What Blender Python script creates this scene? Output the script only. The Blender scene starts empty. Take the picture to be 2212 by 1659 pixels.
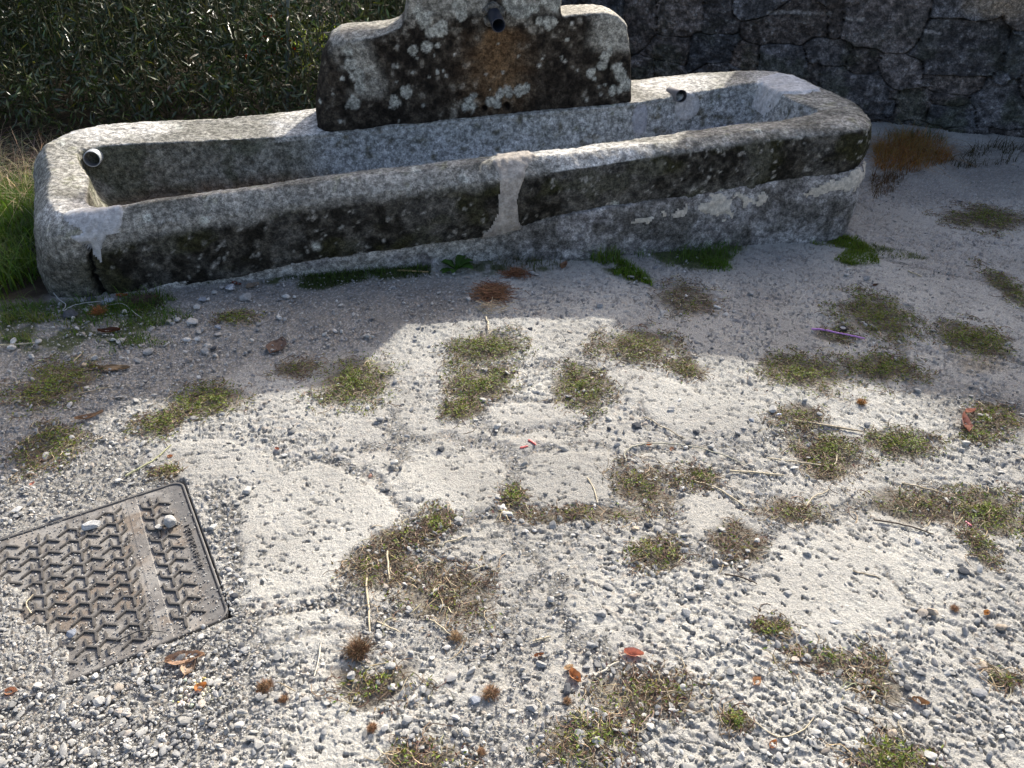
import bpy, math, random
import numpy as np
from mathutils import Vector, Matrix

# ------------------------------------------------------------------ camera, sky, sun, exposure
SC = bpy.context.scene
COL = SC.collection
CAM_H, PITCH = 1.6, math.radians(34.3)
FOC = 1665.0                      # focal length in pixels of a 2212 pixel wide frame
cam_data = bpy.data.cameras.new('camera')
cam = bpy.data.objects.new('camera', cam_data)
COL.objects.link(cam)
cam_data.sensor_width = 36.0
cam_data.lens = 36.0 * FOC / 2212.0
cam_data.clip_start, cam_data.clip_end = 0.02, 400.0
cam.location = (0, 0, CAM_H)
cam.rotation_euler = (math.radians(90) - PITCH, 0, 0)
SC.camera = cam

SUN_EL, SUN_AZ = math.radians(33.0), math.radians(24.5)     # azimuth from +Y towards +X
world = bpy.data.worlds.new('World')
SC.world = world
world.use_nodes = True
wn = world.node_tree
sky = wn.nodes.new('ShaderNodeTexSky')
sky.sky_type = 'NISHITA'
sky.sun_disc = False
sky.air_density, sky.dust_density, sky.ozone_density = 0.8, 5.0, 0.2
sky.sun_elevation, sky.sun_rotation = SUN_EL, SUN_AZ
wn.links.new(sky.outputs[0], wn.nodes['Background'].inputs[0])
wn.nodes['Background'].inputs[1].default_value = 0.15
sun_data = bpy.data.lights.new('sun', 'SUN')
sun_data.energy, sun_data.angle, sun_data.color = 3.9, math.radians(0.53), (1.0, 0.95, 0.86)
sun = bpy.data.objects.new('sun', sun_data)
COL.objects.link(sun)
SUN_DIR = Vector((math.sin(SUN_AZ) * math.cos(SUN_EL), math.cos(SUN_AZ) * math.cos(SUN_EL), math.sin(SUN_EL)))
sun.rotation_euler = SUN_DIR.to_track_quat('Z', 'Y').to_euler()
SC.view_settings.view_transform = 'Standard'
SC.view_settings.look = 'None'
SC.view_settings.gamma = 1.0
SC.view_settings.exposure = 0.74

rng = np.random.default_rng(11)
random.seed(5)
SP, CP = math.sin(PITCH), math.cos(PITCH)

def at(x, y, z=0.0):
    """photograph pixel (2212 wide) to the world point at height z"""
    u, v = x - 1106.0, y - 829.5
    k = (CAM_H - z) / (FOC * SP + v * CP)
    return np.array([u * k, (FOC * CP - v * SP) * k, z])

def at_plane(x, y, A, B):
    d = at(x, y, 0) - np.array([0, 0, CAM_H])
    n = np.array([-(B[1] - A[1]), B[0] - A[0]])
    t = (n @ np.asarray(A)[:2]) / (n @ d[:2])
    return np.array([0, 0, CAM_H]) + t * d

# ------------------------------------------------------------------ numpy noise
def _hash(ix, iy, iz, seed):
    h = (ix.astype(np.int64) * 374761393 + iy.astype(np.int64) * 668265263 + iz.astype(np.int64) * 2147483647 + seed * 974634777) & 0xFFFFFFFF
    h = ((h ^ (h >> 13)) * 1274126177) & 0xFFFFFFFF
    h = ((h ^ (h >> 16)) * 2246822519) & 0xFFFFFFFF
    return ((h ^ (h >> 15)) & 0xFFFFFF) / float(0xFFFFFF)

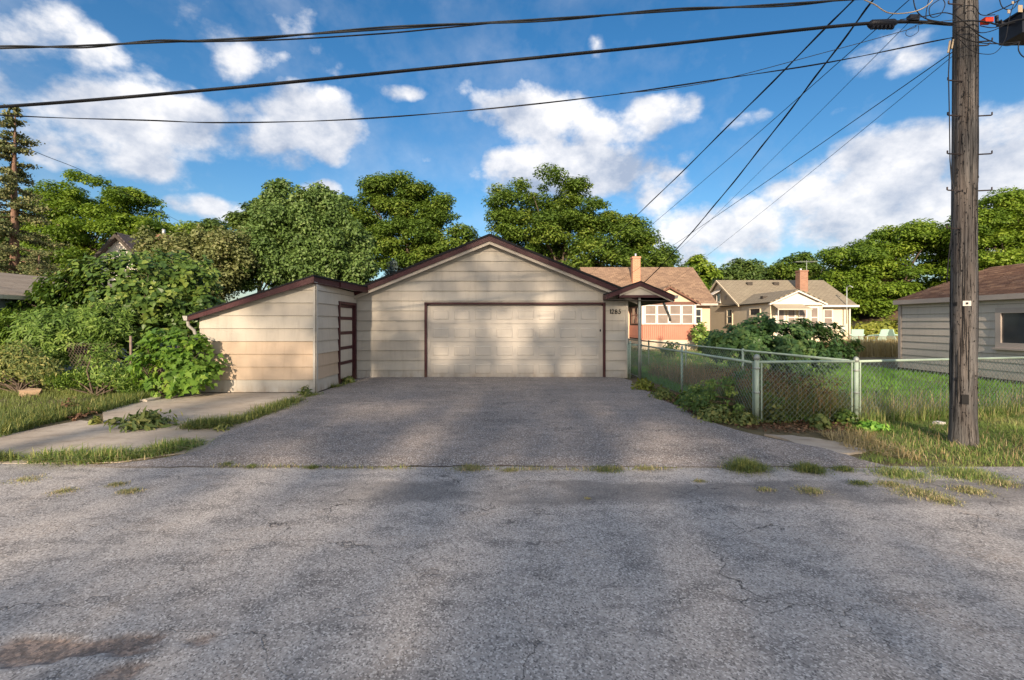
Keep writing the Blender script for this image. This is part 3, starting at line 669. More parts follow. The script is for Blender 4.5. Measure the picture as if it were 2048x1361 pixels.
part('gutter', MB().box(4.9, 13.05, 28.80, 28.895, 2.66, 2.79), M_dirtw, ph)
ch = part('chimney', MB().box(8.20, 8.72, 30.9, 31.4, 3.9, 5.95).box(8.16, 8.76, 30.86, 31.44, 5.951, 6.06), M_brick, ph)
part('flue', MB().tube([(8.46,31.15,6.06),(8.46,31.15,6.30)], .07, 8), M_flue, ch, True)
PX0, PX1, PY = 7.57, 10.68, 26.5
por = part('porch', MB().box(PX0, PX1, PY, 29.29, .55, 2.62), M_inside, ph)
part('foundation', MB().box(PX0-.02, PX1+.02, PY-.03, 29.29, 0, .549), M_found, por)
for i in range(26):
    w_ = (PX1-PX0-.04)/26; part('beadboard', MB().box(PX0+.02+i*w_, PX0+.02+(i+1)*w_-.014, PY-.028, PY-.001, .64, 1.40), M_skirtp, por)
for i in range(20):
    w_ = 2.75/20; part('beadboard', MB().box(PX0-.028, PX0-.001, PY+.02+i*w_, PY+.02+(i+1)*w_-.014, .64, 1.40), M_skirtp, por)
part('trim', MB().box(PX0-.03, PX1+.03, PY-.04, PY-.001, .55, .635).box(PX0-.04, PX1+.04, PY-.05, PY-.001, 1.402, 1.46), M_skirtp, por)
for i in range(4):
    a = PX0+.14+i*.715; window(ph, lambda u, o, z: (u, PY-o, z), a, a+.70, 1.47, 2.60, .065, .05, (M_white, M_curt), sill=False)
for a_, b_ in ((PX0-.03, PX0+.13), (PX1-.10, PX1+.03)): part('corner_board', MB().box(a_, b_, PY-.045, PY-.001, 1.465, 2.61), M_white, por)
for i in range(2):
    a = PY+.25+i*1.05; window(ph, lambda u, o, z: (PX0-o, u, z), a, a+.95, 1.47, 2.58, .07, .05, (M_brownt, M_glass), sill=False)
part('frieze', MB().box(PX0-.05, PX1+.05, PY-.06, PY-.001, 2.62, 2.78), M_brownt, por)
part('gable', MB().xz([(7.56,2.78),(10.70,2.78),(9.13,3.62)], PY-.02, 29.25), M_stucco, por)
for sgn in (-1, 1):
    xe = 9.13+sgn*1.80
    roof_uv('roof', (xe,PY-.25,2.72), (xe,30.4,2.72), (9.13,30.4,3.74), (9.13,PY-.25,3.74), .07, M_psh, por)
    part('fascia', MB().xz([(xe,2.65),(9.13,3.67),(9.13,3.56),(xe,2.56)], PY-.24, PY-.20), M_brownt, por)
window(ph, lambda u, o, z: (u, 29.3-o, z), 11.72, 12.22, 1.45, 2.50, .09, .05, (M_white, M_glass))
part('downspout', MB().tube([(7.05,29.22,2.70),(7.05,29.22,1.9),(7.2,29.2,1.8),(7.2,29.2,.2)], .045, 6), M_dirtw, ph, True)

# ------------------------------------------------------------------ cream house with awnings
h2 = thing('cream_house', 'cream stucco house with olive roof, brown chimney and beige awnings', 'house', (19, 30, 0))
HX0, HX1 = 15.1, 22.4
part('wall', MB().box(HX0, HX1, 30.3, 36.2, 0, 2.72).prism([(HX0,30.35,2.72),(HX0,33.25,4.5),(HX0,36.15,2.72)], [(HX1,30.35,2.72),(HX1,33.25,4.5),(HX1,36.15,2.72)]), M_stuc2, h2)
roof_uv('roof', (14.95,29.95,2.74), (22.75,29.95,2.74), (22.75,33.25,4.68), (14.95,33.25,4.68), .1, M_osh, h2)
roof_uv('roof', (14.95,36.55,2.74), (22.75,36.55,2.74), (22.75,33.25,4.68), (14.95,33.25,4.68), .1, M_osh, h2)
part('gutter', MB().box(18.4, 22.8, 29.85, 29.945, 2.60, 2.73), M_white, h2)
part('rake_trim', MB().yz([(29.95,2.62),(33.25,4.56),(33.25,4.68),(29.95,2.735)], 14.90, 14.948), M_stuc2, h2)
part('rake_trim', MB().yz([(36.55,2.62),(33.25,4.56),(33.25,4.68),(36.55,2.735)], 14.90, 14.948), M_stuc2, h2)
WY = 26.6; WX0, WX1 = 15.1, 18.15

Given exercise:
From the listing above, copy out each line where the word "scene" appears.

Written solution:
What Blender Python script creates this scene? Output the script only. The Blender scene starts empty. Take the picture to be 2212 by 1659 pixels.
SC = bpy.context.scene